:: STATED EXERCISE ::
The lines below are to be quoted exactly, from the first through the one that contains "col = scene.collection".

═════ PROVIDED MATERIAL ═════

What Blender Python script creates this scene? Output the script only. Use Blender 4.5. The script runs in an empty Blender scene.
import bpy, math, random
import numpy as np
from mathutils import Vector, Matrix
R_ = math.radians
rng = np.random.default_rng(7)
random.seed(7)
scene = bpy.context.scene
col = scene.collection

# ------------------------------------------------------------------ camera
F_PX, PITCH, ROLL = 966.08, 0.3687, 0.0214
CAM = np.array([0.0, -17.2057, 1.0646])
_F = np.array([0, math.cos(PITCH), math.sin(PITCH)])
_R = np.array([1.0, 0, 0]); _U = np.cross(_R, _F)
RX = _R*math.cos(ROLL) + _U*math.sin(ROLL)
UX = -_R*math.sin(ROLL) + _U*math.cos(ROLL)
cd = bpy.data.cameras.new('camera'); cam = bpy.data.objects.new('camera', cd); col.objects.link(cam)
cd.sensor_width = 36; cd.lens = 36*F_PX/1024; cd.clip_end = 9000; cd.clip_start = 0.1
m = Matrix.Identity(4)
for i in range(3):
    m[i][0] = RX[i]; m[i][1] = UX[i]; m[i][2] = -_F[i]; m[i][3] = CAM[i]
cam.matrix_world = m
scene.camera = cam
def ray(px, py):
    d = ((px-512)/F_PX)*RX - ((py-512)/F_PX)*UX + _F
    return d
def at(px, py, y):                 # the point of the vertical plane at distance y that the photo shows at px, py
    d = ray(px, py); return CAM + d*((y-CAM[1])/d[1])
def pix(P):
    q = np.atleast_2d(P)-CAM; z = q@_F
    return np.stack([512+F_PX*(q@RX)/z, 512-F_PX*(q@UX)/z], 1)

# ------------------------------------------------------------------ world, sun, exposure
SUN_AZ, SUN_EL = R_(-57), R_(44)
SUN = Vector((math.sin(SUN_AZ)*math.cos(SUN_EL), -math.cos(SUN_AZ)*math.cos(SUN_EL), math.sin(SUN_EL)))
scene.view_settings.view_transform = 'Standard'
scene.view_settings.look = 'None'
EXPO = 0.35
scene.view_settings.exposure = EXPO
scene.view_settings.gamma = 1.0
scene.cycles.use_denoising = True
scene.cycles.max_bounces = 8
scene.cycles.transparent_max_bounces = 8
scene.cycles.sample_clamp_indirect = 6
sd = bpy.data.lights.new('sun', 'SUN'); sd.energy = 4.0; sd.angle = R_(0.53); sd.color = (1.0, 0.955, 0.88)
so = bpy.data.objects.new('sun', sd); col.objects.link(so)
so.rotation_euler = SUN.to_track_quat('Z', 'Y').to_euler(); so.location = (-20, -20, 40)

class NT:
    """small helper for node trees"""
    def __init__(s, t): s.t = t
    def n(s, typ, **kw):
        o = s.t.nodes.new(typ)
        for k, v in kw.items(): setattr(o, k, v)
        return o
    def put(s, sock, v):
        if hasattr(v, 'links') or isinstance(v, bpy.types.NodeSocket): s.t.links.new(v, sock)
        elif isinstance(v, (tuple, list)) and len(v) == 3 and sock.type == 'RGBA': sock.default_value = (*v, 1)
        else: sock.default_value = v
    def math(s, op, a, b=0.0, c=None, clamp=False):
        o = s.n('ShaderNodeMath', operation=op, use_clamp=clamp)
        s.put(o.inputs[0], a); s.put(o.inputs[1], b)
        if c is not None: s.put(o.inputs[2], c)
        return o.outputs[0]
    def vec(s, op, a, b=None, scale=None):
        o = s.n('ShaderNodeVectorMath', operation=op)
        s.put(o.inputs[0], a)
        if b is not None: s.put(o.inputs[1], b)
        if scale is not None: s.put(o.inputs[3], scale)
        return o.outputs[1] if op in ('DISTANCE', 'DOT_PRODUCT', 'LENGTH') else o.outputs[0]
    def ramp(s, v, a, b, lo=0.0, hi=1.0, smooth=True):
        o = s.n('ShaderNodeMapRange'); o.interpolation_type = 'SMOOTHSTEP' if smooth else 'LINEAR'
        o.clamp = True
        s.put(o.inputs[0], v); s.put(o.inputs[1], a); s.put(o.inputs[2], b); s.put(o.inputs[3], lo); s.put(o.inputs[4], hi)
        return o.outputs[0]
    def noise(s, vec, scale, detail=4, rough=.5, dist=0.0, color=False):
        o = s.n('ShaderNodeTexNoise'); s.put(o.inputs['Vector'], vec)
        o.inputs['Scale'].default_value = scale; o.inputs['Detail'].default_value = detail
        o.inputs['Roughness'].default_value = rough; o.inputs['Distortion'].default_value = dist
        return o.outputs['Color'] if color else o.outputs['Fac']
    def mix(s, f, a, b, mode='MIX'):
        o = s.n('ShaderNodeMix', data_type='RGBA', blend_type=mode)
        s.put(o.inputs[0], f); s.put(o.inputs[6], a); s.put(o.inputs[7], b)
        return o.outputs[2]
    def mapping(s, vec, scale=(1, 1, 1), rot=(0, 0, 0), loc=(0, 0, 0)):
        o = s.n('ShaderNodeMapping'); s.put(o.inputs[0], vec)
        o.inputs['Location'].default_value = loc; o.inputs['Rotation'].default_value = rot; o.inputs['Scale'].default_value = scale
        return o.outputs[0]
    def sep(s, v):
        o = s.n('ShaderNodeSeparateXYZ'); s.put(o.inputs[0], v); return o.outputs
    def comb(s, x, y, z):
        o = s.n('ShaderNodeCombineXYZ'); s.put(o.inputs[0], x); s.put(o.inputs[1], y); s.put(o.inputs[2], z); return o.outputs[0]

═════

:: EXPECTED ANSWER ::
What Blender Python script creates this scene? Output the script only. Use Blender 4.5. The script runs in an empty Blender scene.
import bpy, math, random
import numpy as np
from mathutils import Vector, Matrix
R_ = math.radians
rng = np.random.default_rng(7)
random.seed(7)
scene = bpy.context.scene
col = scene.collection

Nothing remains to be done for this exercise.